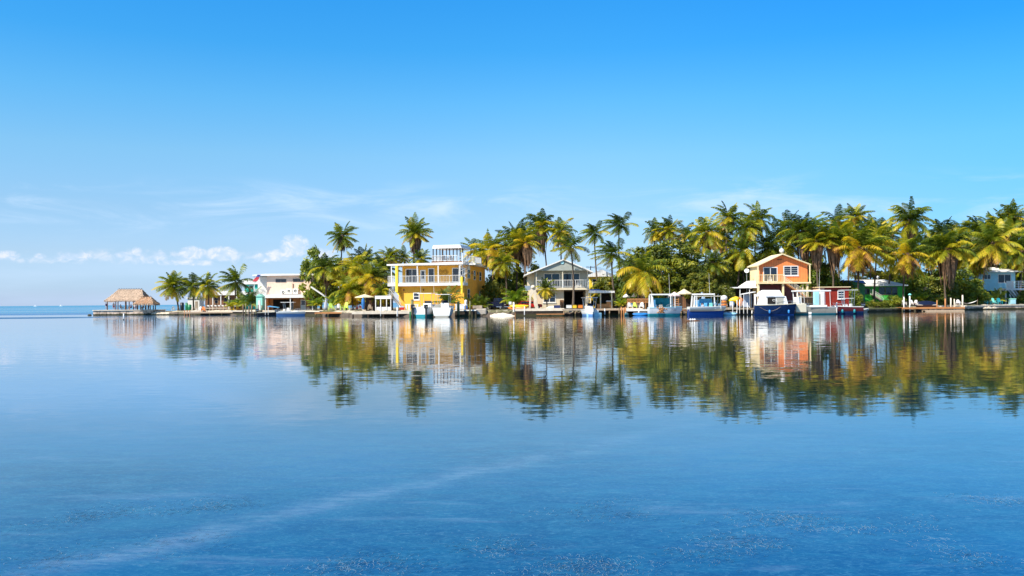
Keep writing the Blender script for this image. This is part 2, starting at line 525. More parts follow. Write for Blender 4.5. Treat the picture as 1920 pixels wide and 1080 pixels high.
    lanes = t.sm(t.noise(t.mapping(pos, scale=(.002, .016, 1)), 1.0, 4.0, .6).outputs[0], .40, .60, .55, 1.0)
    df = t.node('ShaderNodeBsdfDiffuse'); t.l.new(BASE, df.inputs[0])      # flat colour stands in for averaged reflections on ruffled water
    mx = t.node('ShaderNodeMixShader'); t.l.new(t.m('MULTIPLY', t.m('MULTIPLY', open_, t.m('MAXIMUM', t.m('MAXIMUM', lanes, t.sm(Y, 700.0, 1500.0)), t.sm(Y, 200.0, 185.0))), .80), mx.inputs[0])
    t.l.new(p.outputs[0], mx.inputs[1]); t.l.new(df.outputs[0], mx.inputs[2])
    t.l.new(mx.outputs[0], t.n['Material Output'].inputs[0])
    calm = t.sm(big, .35, .65, .75, 1.25)
    calm = t.m('MULTIPLY', calm, t.sm(Y, 18.0, 80.0, 1.1, 3.0))
    A1 = t.m('ADD', t.m('MULTIPLY', calm, .022), t.m('MULTIPLY', open_, .85))
    A2 = t.m('ADD', t.m('MULTIPLY', calm, .018), t.m('MULTIPLY', open_, .5))
    def slope(rc, A, ch):
        return t.m('MULTIPLY', t.m('SUBTRACT', t.sep(rc)[ch], .5), A)
    nx = t.m('ADD', slope(r1, t.m('MULTIPLY', A1, .5), 0), slope(r2, t.m('MULTIPLY', A2, .5), 0))
    ny = t.m('ADD', t.m('ADD', slope(r1, A1, 1), slope(r2, A2, 1)), slope(r3, .010, 1))
    nv = t.node('ShaderNodeVectorMath', operation='NORMALIZE')
    t.l.new(t.comb(nx, ny, 1.0), nv.inputs[0])
    t.l.new(nv.outputs[0], p.inputs['Normal'])
    b = MB()
    xs = [-30000, -3000, -300, 300, 3000, 30000]; ys = [-3000, -300, 60, 300, 3000, 30000]
    b.v = [(x, y, 0) for y in ys for x in xs]
    b.f = [(j * 6 + i, j * 6 + i + 1, (j + 1) * 6 + i + 1, (j + 1) * 6 + i) for j in range(5) for i in range(5)]
    tag(b.build('water', m), kind='structure', label='calm blue bay water reflecting the shore and the sky')


make_water()

# ------------------------------------------------------------------ ground
def make_ground():
    m = bpy.data.materials.new('island_ground'); m.use_nodes = True
    t = NT(m.node_tree); p = t.n['Principled BSDF']
    pos = t.node('ShaderNodeNewGeometry').outputs['Position']
    n = t.noise(pos, .25, 5.0, .6).outputs[0]
    n2 = t.noise(pos, 2.5, 5.0, .7).outputs[0]
    g = t.mix(n2, (.05, .06, .015), (.15, .13, .05))
    s = t.mix(n2, (.40, .33, .23), (.62, .54, .42))
    c = t.mix(t.sm(n, .42, .60), g, s)
    z = t.sep(pos)[2]
    c = t.mix(t.sm(z, .75, .45), c, t.mix(n2, (.03, .022, .016), (.16, .12, .09)))
    t.l.new(c, p.inputs['Base Color']); p.inputs['Roughness'].default_value = .95
    b = t.node('ShaderNodeBump'); b.inputs['Strength'].default_value = .8; b.inputs['Distance'].default_value = .15
    t.l.new(n2, b.inputs['Height']); t.l.new(b.outputs[0], p.inputs['Normal'])
    rows = [(-.25, -.6), (.5, .25), (1.3, .85), (2.6, .98), (30, 1.0), (95, 1.0), (103, -.6)]
    B = MB(); rr = random.Random(3)
    pxs = list(range(292, 2400, 5))
    for px in pxs:
        d = shore(px)
        for k, (o, z) in enumerate(rows):
            j = (rr.uniform(-.35, .35), rr.uniform(-.12, .12)) if 0 < k < 4 else (0, 0)
            dep = 1.0 if px > 600 else .18 + .82 * max(0, (px - 292) / 308.0) ** 1.6
            zz = z + j[1]
            if px < 345: zz *= .45 + .55 * (px - 292) / 53.0
            yy = d + (o if k < 4 else 2.6 + (o - 2.6) * dep) + j[0]
            B.v.append((W(px, 560, yy).x, yy, zz))
    nr = len(rows)
    for i in range(len(pxs) - 1):
        for k in range(nr - 1):
            B.f.append((i * nr + k, (i + 1) * nr + k, (i + 1) * nr + k + 1, i * nr + k + 1))
    tag(B.build('ground', m), kind='structure', label='low sandy island ground behind the seawalls')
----
▶ **WRITTEN INSTRUCTION**: Using the material above, return every line exactly as it appears, minus the pictures.

▶ **EXERCISE RESPONSE**:
Keep writing the Blender script for this image. This is part 2, starting at line 525. More parts follow. Write for Blender 4.5. Treat the picture as 1920 pixels wide and 1080 pixels high.
    lanes = t.sm(t.noise(t.mapping(pos, scale=(.002, .016, 1)), 1.0, 4.0, .6).outputs[0], .40, .60, .55, 1.0)
    df = t.node('ShaderNodeBsdfDiffuse'); t.l.new(BASE, df.inputs[0])      # flat colour stands in for averaged reflections on ruffled water
    mx = t.node('ShaderNodeMixShader'); t.l.new(t.m('MULTIPLY', t.m('MULTIPLY', open_, t.m('MAXIMUM', t.m('MAXIMUM', lanes, t.sm(Y, 700.0, 1500.0)), t.sm(Y, 200.0, 185.0))), .80), mx.inputs[0])
    t.l.new(p.outputs[0], mx.inputs[1]); t.l.new(df.outputs[0], mx.inputs[2])
    t.l.new(mx.outputs[0], t.n['Material Output'].inputs[0])
    calm = t.sm(big, .35, .65, .75, 1.25)
    calm = t.m('MULTIPLY', calm, t.sm(Y, 18.0, 80.0, 1.1, 3.0))
    A1 = t.m('ADD', t.m('MULTIPLY', calm, .022), t.m('MULTIPLY', open_, .85))
    A2 = t.m('ADD', t.m('MULTIPLY', calm, .018), t.m('MULTIPLY', open_, .5))
    def slope(rc, A, ch):
        return t.m('MULTIPLY', t.m('SUBTRACT', t.sep(rc)[ch], .5), A)
    nx = t.m('ADD', slope(r1, t.m('MULTIPLY', A1, .5), 0), slope(r2, t.m('MULTIPLY', A2, .5), 0))
    ny = t.m('ADD', t.m('ADD', slope(r1, A1, 1), slope(r2, A2, 1)), slope(r3, .010, 1))
    nv = t.node('ShaderNodeVectorMath', operation='NORMALIZE')
    t.l.new(t.comb(nx, ny, 1.0), nv.inputs[0])
    t.l.new(nv.outputs[0], p.inputs['Normal'])
    b = MB()
    xs = [-30000, -3000, -300, 300, 3000, 30000]; ys = [-3000, -300, 60, 300, 3000, 30000]
    b.v = [(x, y, 0) for y in ys for x in xs]
    b.f = [(j * 6 + i, j * 6 + i + 1, (j + 1) * 6 + i + 1, (j + 1) * 6 + i) for j in range(5) for i in range(5)]
    tag(b.build('water', m), kind='structure', label='calm blue bay water reflecting the shore and the sky')


make_water()

# ------------------------------------------------------------------ ground
def make_ground():
    m = bpy.data.materials.new('island_ground'); m.use_nodes = True
    t = NT(m.node_tree); p = t.n['Principled BSDF']
    pos = t.node('ShaderNodeNewGeometry').outputs['Position']
    n = t.noise(pos, .25, 5.0, .6).outputs[0]
    n2 = t.noise(pos, 2.5, 5.0, .7).outputs[0]
    g = t.mix(n2, (.05, .06, .015), (.15, .13, .05))
    s = t.mix(n2, (.40, .33, .23), (.62, .54, .42))
    c = t.mix(t.sm(n, .42, .60), g, s)
    z = t.sep(pos)[2]
    c = t.mix(t.sm(z, .75, .45), c, t.mix(n2, (.03, .022, .016), (.16, .12, .09)))
    t.l.new(c, p.inputs['Base Color']); p.inputs['Roughness'].default_value = .95
    b = t.node('ShaderNodeBump'); b.inputs['Strength'].default_value = .8; b.inputs['Distance'].default_value = .15
    t.l.new(n2, b.inputs['Height']); t.l.new(b.outputs[0], p.inputs['Normal'])
    rows = [(-.25, -.6), (.5, .25), (1.3, .85), (2.6, .98), (30, 1.0), (95, 1.0), (103, -.6)]
    B = MB(); rr = random.Random(3)
    pxs = list(range(292, 2400, 5))
    for px in pxs:
        d = shore(px)
        for k, (o, z) in enumerate(rows):
            j = (rr.uniform(-.35, .35), rr.uniform(-.12, .12)) if 0 < k < 4 else (0, 0)
            dep = 1.0 if px > 600 else .18 + .82 * max(0, (px - 292) / 308.0) ** 1.6
            zz = z + j[1]
            if px < 345: zz *= .45 + .55 * (px - 292) / 53.0
            yy = d + (o if k < 4 else 2.6 + (o - 2.6) * dep) + j[0]
            B.v.append((W(px, 560, yy).x, yy, zz))
    nr = len(rows)
    for i in range(len(pxs) - 1):
        for k in range(nr - 1):
            B.f.append((i * nr + k, (i + 1) * nr + k, (i + 1) * nr + k + 1, i * nr + k + 1))
    tag(B.build('ground', m), kind='structure', label='low sandy island ground behind the seawalls')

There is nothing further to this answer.